■ **THE TASK**
Show every line where "scene" occurs.

### DATASET CONTENT

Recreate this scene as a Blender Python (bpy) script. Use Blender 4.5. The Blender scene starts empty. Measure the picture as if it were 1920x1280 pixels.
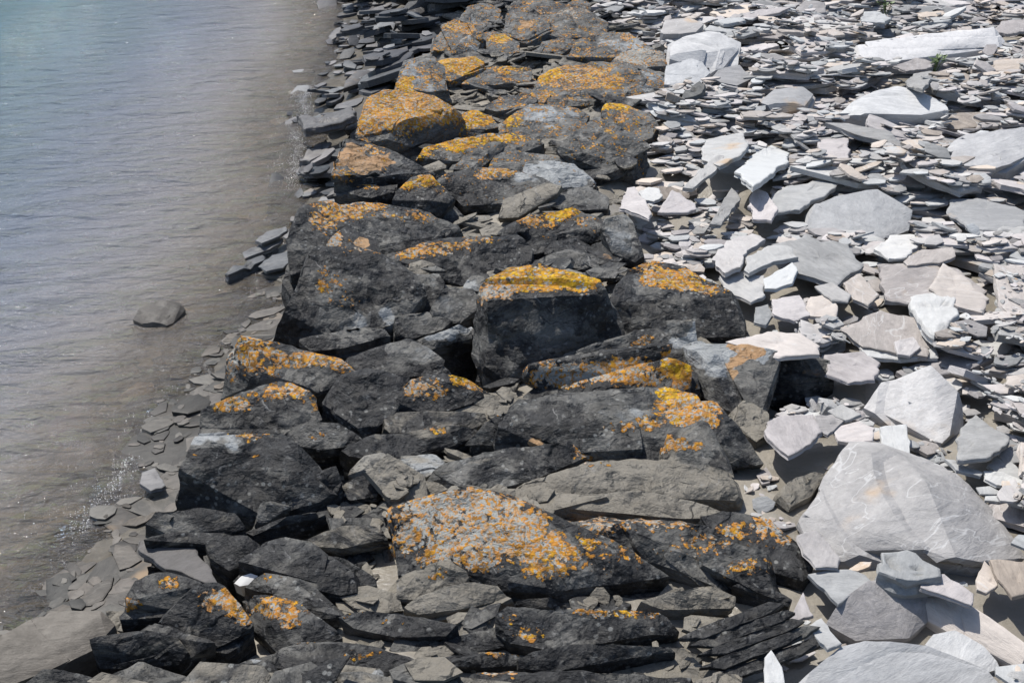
import bpy, bmesh, math, random
import numpy as np
from mathutils import Vector, Matrix

# ---------------------------------------------------------------- camera, light, exposure
SC = bpy.context.scene
COL = SC.collection
CAM_H, PITCH, FPX = 2.0, math.radians(27.6), 2100.0        # eye height above the beach, downward pitch, focal length in photo pixels
cam = bpy.data.objects.new('camera', bpy.data.cameras.new('camera'))
COL.objects.link(cam)
cam.data.lens = FPX / 1920 * 36
cam.data.sensor_width = 36
cam.data.clip_start, cam.data.clip_end = 0.05, 3000
cam.location = (0, 0, CAM_H)
cam.rotation_euler = (math.pi / 2 - PITCH, 0, 0)
SC.camera = cam

SUN_TO = Vector((-0.36, 0.50, 1.0)).normalized()            # direction towards the sun
world = bpy.data.worlds.new('World'); SC.world = world
world.use_nodes = True
wn = world.node_tree
bg = wn.nodes['Background']
sky = wn.nodes.new('ShaderNodeTexSky')
sky.sky_type = 'NISHITA'
sky.sun_disc = False
sky.sun_elevation = math.asin(SUN_TO.z)
sky.sun_rotation = math.atan2(SUN_TO.x, SUN_TO.y) % (2 * math.pi)
sky.air_density, sky.dust_density, sky.ozone_density = 1.0, 1.2, 1.0
wn.links.new(sky.outputs['Color'], bg.inputs['Color'])
bg.inputs['Strength'].default_value = 0.11

sun = bpy.data.objects.new('sun', bpy.data.lights.new('sun', 'SUN'))
COL.objects.link(sun)
sun.data.energy = 4.2
sun.data.angle = math.radians(0.53)
sun.data.color = (1.0, 0.965, 0.91)
sun.rotation_euler = SUN_TO.to_track_quat('Z', 'Y').to_euler()

vs = SC.view_settings
vs.view_transform = 'Standard'
vs.look = 'None'
vs.exposure = 0.5
vs.gamma = 1.0
vs.use_curve_mapping = False

random.seed(7)
RNG = np.random.default_rng(11)

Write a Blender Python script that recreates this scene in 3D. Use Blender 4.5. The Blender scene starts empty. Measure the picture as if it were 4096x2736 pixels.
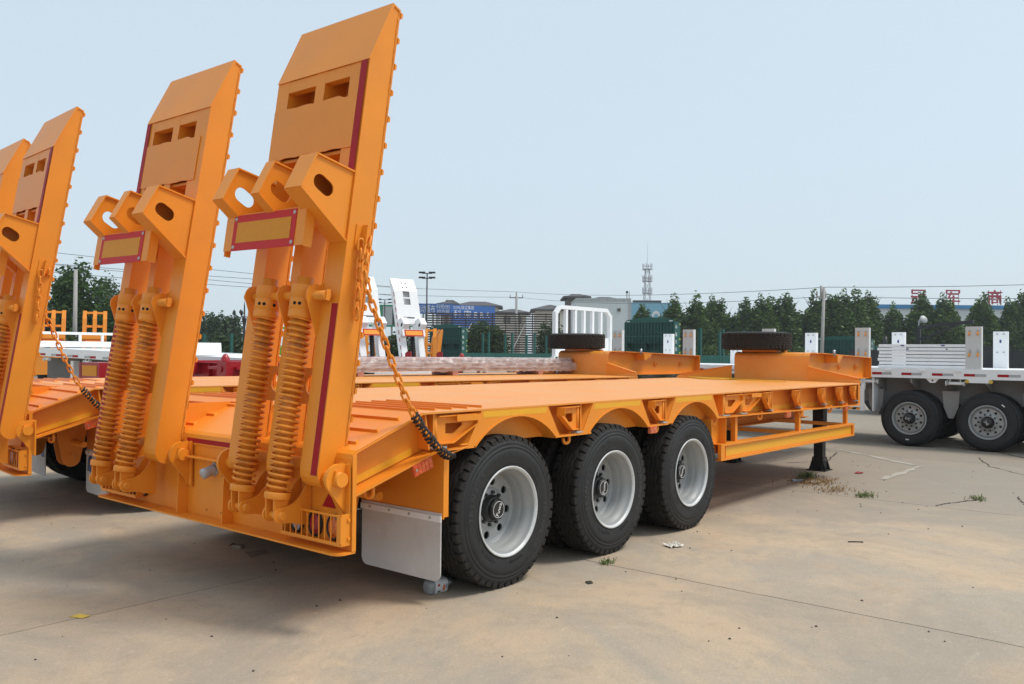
import bpy, math, random
from mathutils import Vector, Matrix
from mathutils.geometry import tessellate_polygon
PI = math.pi
R = math.radians
rnd = random.Random(11)
S = bpy.context.scene
C = S.collection

# ------------------------------------------------------------------ camera
cam = bpy.data.cameras.new('camera')
cam.sensor_width = 36.0
cam.lens = 30.104
cam.clip_start = 0.05
cam.clip_end = 3000
camo = bpy.data.objects.new('camera', cam)
C.objects.link(camo)
_r = Vector((0.641287, -0.767242, 0.009519))
_u = Vector((-0.015178, -0.000281, 0.999885))
_f = Vector((0.767151, 0.641358, 0.011825))
CAM = Vector((-4.531177, -3.793417, 1.61991))
camo.matrix_world = Matrix(((_r.x, _u.x, -_f.x, CAM.x), (_r.y, _u.y, -_f.y, CAM.y), (_r.z, _u.z, -_f.z, CAM.z), (0, 0, 0, 1)))
S.camera = camo
S.render.resolution_x, S.render.resolution_y = 1024, 684

# ------------------------------------------------------------------ world, sun, exposure
SUN_DIR = Vector((0.42, -0.62, 1.25)).normalized()      # direction towards the (veiled) sun
W = bpy.data.worlds.new('World')
S.world = W
W.use_nodes = True
nt = W.node_tree
nt.nodes.clear()
out = nt.nodes.new('ShaderNodeOutputWorld')
bg = nt.nodes.new('ShaderNodeBackground')
sky = nt.nodes.new('ShaderNodeTexSky')
sky.sky_type = 'NISHITA'
sky.sun_disc = False
sky.sun_elevation = math.asin(SUN_DIR.z)
sky.sun_rotation = math.atan2(SUN_DIR.x, SUN_DIR.y)
sky.altitude = 0
sky.air_density = 1.0
sky.dust_density = 3.0
sky.ozone_density = 1.5
veil = nt.nodes.new('ShaderNodeMix')                     # thin high cloud: an even pale veil over the whole sky
veil.data_type = 'RGBA'
veil.inputs[0].default_value = 0.78
veil.inputs[7].default_value = (4.5, 5.3, 5.85, 1)
nt.links.new(sky.outputs[0], veil.inputs[6])
nt.links.new(veil.outputs[2], bg.inputs[0])
bg.inputs[1].default_value = 0.1
nt.links.new(bg.outputs[0], out.inputs[0])
sun = bpy.data.lights.new('sun', 'SUN')
sun.energy = 1.5
sun.angle = R(16)
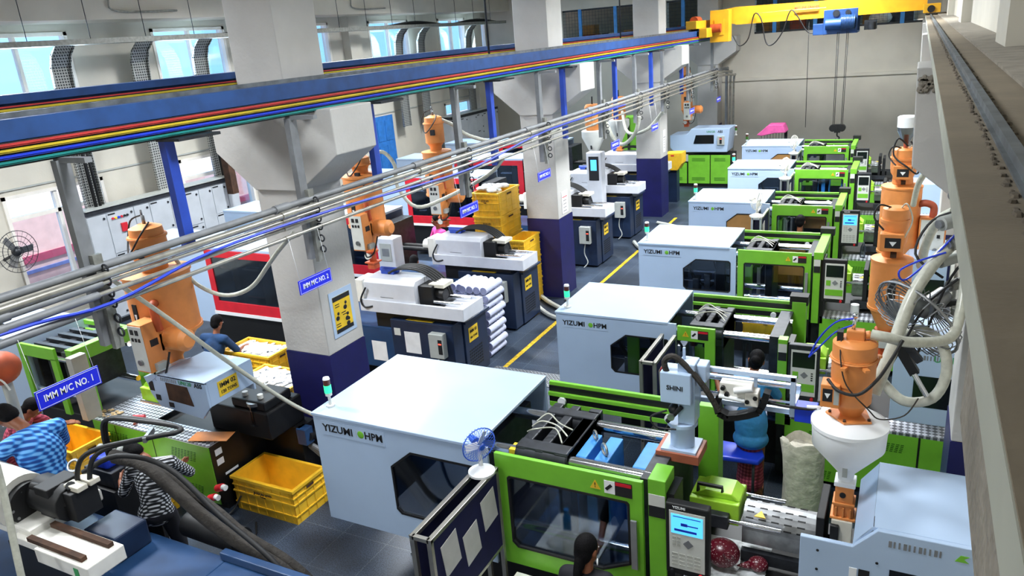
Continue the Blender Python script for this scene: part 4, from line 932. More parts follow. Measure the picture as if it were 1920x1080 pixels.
# ribbed duct and control box of the third machine dryer
o = thing('dryer_control_box', 'orange framed control box with three switches beside the dryer under the clear funnel', 'control box', (.37, 11.9, 1.7))
MB().box(.2, .54, 11.85, 12.05, 1.7, 2.3).build('box_body', 'orange', o, bevel=.01)
MB().box(.22, .52, 11.84, 11.85, 1.72, 2.28).build('face', 'panel_light', o)
for k in range(3): MB().box(.27+.08*k, .31+.08*k, 11.83, 11.84, 2.02, 2.07).build('switch', 'ink', o)
MB().box(.36, .45, 11.83, 11.84, 2.14, 2.2).build('display', 'ink', o)
MB().cyl((.42, 11.81, 1.84), (.42, 11.84, 1.84), .035, n=14).build('main_switch', 'steel', o)
MB().tube([(.12, 12.0, 2.45), (.25, 11.95, 2.5), (.36, 11.95, 2.45), (.36, 11.95, 2.3)], .05, 10).build('air_duct', 'red_orange', o)
o = thing('vacuum_hopper', 'clear plastic funnel hopper with white rim on top of the far right orange dryer', 'hopper', (-.06, 12.05, 3.27))
MB().lathe(-.06, 12.05, [(.035, 3.33), (.12, 3.5), (.125, 3.56)], 24, cap=False).build('funnel', 'clear_plastic', o)
MB().lathe(-.06, 12.05, [(.127, 3.56), (.13, 3.7), (.11, 3.715)], 24).build('rim', 'sign_white', o)
MB().cyl((-.06, 12.05, 3.27), (-.06, 12.05, 3.45), .03, n=10).build('outlet', 'red_orange', o)
MB().tube([(-.03, 12.0, 3.3), (-.16, 11.9, 3.42), (-.2, 11.85, 3.2), (-.02, 11.75, 3.05), (.12, 11.8, 2.95), (.12, 11.85, 3.2), (0, 11.9, 3.38)], .012, 6).build('cable', 'rubber', o)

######

■ **WRITTEN RESPONSE**
Recreate this scene as a Blender Python (bpy) script. Use Blender 4.5. The Blender scene starts empty. Measure the picture as if it were 1920x1280 pixels.
SC = bpy.context.scene
Write a Blender Python script that recreates this scene in 3D. Use Blender 4.5. The Blender scene starts empty. Measure the picture as if it were 4096x2736 pixels.
S = bpy.context.scene
Continue the Blender Python script for this scene: part 4, from line 932. More parts follow. Measure the picture as if it were 1920x1080 pixels.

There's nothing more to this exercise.